Album: Vehakohanim
Composer: Shlomo Katz
YEAR: 2004
One Erev Shabbos in April 2004 Shlomo Katz found himself near his grandparents’ kevarim in Passaic New Jersey. Standing as close to the gravesites as halachah permits (he’s a Kohein) he thought longingly of wishing them Good Shabbos. And then and there the melody of his Shabbos Kodesh song came into his mind fully formed with Yiddish words: “Oy yoy Mamme zisse / Oy yoy Tatte zisse / Oy yoy alle Yidden / Oy Good Shabbos Good Shabbos.”
Back home in Efrat Israel he changed the words to the current version a heartwarming song that is guaranteed to get any crowd singing and clapping along to “Yismechu b’malchuscha Shomrei Shabbos v’korei oneg ” and then the repetitious “Oy yoy Shabbos Kodesh Oy yoy Shabbos Kodesh.”
The new song debuted in Yeshivas Lev Hatorah in Beit Shemesh. “It was a Thursday night and I was looking to share a new niggun with the bochurim so I taught them “Shabbos Kodesh.” We sung it for a full 45 minutes then on the following Shabbos they used it for Lecha Dodi too.” But Katz immersed in learning for his semichah at Yeshivat HaMivtar didn’t get around to recording the song professionally for another two years.
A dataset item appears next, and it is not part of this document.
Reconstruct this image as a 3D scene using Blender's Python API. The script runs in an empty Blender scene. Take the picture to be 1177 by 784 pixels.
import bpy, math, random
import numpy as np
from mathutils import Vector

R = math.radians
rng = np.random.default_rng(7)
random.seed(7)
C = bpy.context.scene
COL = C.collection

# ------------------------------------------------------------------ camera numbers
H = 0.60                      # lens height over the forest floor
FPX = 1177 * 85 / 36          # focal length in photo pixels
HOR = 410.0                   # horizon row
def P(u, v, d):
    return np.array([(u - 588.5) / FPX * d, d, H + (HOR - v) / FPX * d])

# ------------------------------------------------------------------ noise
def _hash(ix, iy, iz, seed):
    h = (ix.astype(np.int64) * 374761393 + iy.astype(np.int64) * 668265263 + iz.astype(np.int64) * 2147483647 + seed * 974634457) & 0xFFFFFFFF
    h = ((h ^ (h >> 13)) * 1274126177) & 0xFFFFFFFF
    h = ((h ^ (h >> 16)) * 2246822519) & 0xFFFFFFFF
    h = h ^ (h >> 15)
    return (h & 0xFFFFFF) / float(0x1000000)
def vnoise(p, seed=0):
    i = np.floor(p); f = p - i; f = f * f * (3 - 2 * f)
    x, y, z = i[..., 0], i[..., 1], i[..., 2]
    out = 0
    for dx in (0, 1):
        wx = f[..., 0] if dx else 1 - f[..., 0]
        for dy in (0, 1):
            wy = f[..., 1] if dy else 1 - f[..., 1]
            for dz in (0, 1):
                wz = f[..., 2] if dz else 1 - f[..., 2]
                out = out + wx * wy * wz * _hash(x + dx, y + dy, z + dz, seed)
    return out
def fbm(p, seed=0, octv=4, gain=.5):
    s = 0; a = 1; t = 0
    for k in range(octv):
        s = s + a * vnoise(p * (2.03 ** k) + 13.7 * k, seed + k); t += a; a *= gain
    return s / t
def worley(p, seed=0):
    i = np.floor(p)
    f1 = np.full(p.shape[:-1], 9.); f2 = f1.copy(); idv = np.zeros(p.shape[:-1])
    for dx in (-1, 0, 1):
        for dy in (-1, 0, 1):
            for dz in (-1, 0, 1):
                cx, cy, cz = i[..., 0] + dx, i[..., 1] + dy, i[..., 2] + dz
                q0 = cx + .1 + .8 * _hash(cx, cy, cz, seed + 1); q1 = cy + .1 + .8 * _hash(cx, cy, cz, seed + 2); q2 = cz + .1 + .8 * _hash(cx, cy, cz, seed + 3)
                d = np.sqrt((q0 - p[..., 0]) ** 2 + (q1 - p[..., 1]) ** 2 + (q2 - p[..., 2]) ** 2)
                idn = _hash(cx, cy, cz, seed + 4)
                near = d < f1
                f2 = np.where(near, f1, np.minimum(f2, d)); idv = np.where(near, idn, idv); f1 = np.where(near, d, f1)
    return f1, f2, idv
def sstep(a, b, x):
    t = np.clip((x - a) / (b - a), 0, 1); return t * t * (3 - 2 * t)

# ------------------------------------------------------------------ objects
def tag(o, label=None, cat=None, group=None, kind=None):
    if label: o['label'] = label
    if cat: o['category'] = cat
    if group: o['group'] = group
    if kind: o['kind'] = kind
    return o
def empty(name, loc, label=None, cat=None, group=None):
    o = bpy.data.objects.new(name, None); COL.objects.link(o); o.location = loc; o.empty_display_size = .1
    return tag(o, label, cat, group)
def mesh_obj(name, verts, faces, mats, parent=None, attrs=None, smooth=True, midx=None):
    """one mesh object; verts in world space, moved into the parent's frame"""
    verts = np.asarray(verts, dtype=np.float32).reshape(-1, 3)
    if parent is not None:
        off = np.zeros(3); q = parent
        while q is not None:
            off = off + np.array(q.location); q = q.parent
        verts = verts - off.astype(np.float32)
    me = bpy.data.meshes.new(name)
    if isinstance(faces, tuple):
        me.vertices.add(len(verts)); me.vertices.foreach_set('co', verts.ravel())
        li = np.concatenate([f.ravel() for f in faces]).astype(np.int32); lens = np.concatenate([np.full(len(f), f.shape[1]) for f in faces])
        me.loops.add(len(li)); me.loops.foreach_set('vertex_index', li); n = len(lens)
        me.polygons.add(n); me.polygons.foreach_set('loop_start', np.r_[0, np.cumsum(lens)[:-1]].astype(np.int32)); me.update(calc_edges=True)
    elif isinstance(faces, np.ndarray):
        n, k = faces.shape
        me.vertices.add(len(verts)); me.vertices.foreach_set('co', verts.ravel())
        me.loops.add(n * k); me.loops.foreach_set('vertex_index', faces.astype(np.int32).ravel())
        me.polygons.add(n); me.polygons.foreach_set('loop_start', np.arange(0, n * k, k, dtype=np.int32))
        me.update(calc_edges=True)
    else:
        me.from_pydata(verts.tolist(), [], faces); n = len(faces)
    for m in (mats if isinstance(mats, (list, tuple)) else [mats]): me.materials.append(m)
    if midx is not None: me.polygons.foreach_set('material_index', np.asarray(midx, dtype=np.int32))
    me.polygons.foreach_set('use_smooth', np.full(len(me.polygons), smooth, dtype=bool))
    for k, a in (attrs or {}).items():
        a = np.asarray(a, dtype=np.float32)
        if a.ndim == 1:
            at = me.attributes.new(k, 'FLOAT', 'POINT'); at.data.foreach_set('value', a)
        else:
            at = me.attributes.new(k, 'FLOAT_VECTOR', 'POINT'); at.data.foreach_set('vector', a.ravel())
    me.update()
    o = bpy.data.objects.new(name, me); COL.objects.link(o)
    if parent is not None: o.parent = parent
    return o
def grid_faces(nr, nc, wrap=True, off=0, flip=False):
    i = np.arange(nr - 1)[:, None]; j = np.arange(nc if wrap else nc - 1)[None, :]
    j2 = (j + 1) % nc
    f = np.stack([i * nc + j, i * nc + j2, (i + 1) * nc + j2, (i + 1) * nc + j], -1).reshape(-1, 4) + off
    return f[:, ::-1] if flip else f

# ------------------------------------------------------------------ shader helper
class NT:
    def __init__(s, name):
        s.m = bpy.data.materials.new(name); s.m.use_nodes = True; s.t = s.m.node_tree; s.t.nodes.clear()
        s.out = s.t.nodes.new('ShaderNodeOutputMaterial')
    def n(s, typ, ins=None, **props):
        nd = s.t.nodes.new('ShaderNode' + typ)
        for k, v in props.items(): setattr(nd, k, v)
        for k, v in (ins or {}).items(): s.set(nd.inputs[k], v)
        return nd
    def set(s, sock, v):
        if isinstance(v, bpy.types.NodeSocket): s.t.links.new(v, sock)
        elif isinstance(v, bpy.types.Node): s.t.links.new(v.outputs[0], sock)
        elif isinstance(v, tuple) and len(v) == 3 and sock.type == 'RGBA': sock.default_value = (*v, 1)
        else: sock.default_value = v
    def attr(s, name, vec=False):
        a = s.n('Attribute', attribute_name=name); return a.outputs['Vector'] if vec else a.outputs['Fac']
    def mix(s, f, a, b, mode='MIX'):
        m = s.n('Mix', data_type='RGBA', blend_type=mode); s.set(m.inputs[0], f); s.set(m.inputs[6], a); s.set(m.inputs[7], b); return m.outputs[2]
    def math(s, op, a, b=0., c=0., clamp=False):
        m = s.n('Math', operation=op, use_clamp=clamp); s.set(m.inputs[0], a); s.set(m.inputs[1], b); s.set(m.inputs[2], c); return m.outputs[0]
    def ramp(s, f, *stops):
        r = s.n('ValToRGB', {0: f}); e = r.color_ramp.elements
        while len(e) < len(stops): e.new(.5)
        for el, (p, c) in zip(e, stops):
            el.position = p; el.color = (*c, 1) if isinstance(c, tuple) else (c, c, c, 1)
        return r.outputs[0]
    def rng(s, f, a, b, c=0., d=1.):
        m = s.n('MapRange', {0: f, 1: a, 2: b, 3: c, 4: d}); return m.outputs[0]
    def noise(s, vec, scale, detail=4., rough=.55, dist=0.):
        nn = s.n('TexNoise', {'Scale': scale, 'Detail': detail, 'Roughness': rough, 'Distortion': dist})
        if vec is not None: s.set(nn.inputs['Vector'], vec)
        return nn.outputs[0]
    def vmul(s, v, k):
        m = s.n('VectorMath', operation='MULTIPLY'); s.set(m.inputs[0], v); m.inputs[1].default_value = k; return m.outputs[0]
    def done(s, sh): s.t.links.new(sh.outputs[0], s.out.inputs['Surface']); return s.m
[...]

As befits a devotee of Shlomo Carlebach’s musical style the key to Katz’s most popular song is its simplicity. “It’s such a simple niggun with such simple words but a Jew needs to say nothing more about Shabbos than “oy yoy Shabbos Kodesh ” he says. “Maybe maybe hopefully it’s some of our generation’s version of “Yiddelach shrei Shabbos — a scream for the holy gift of Shabbos.”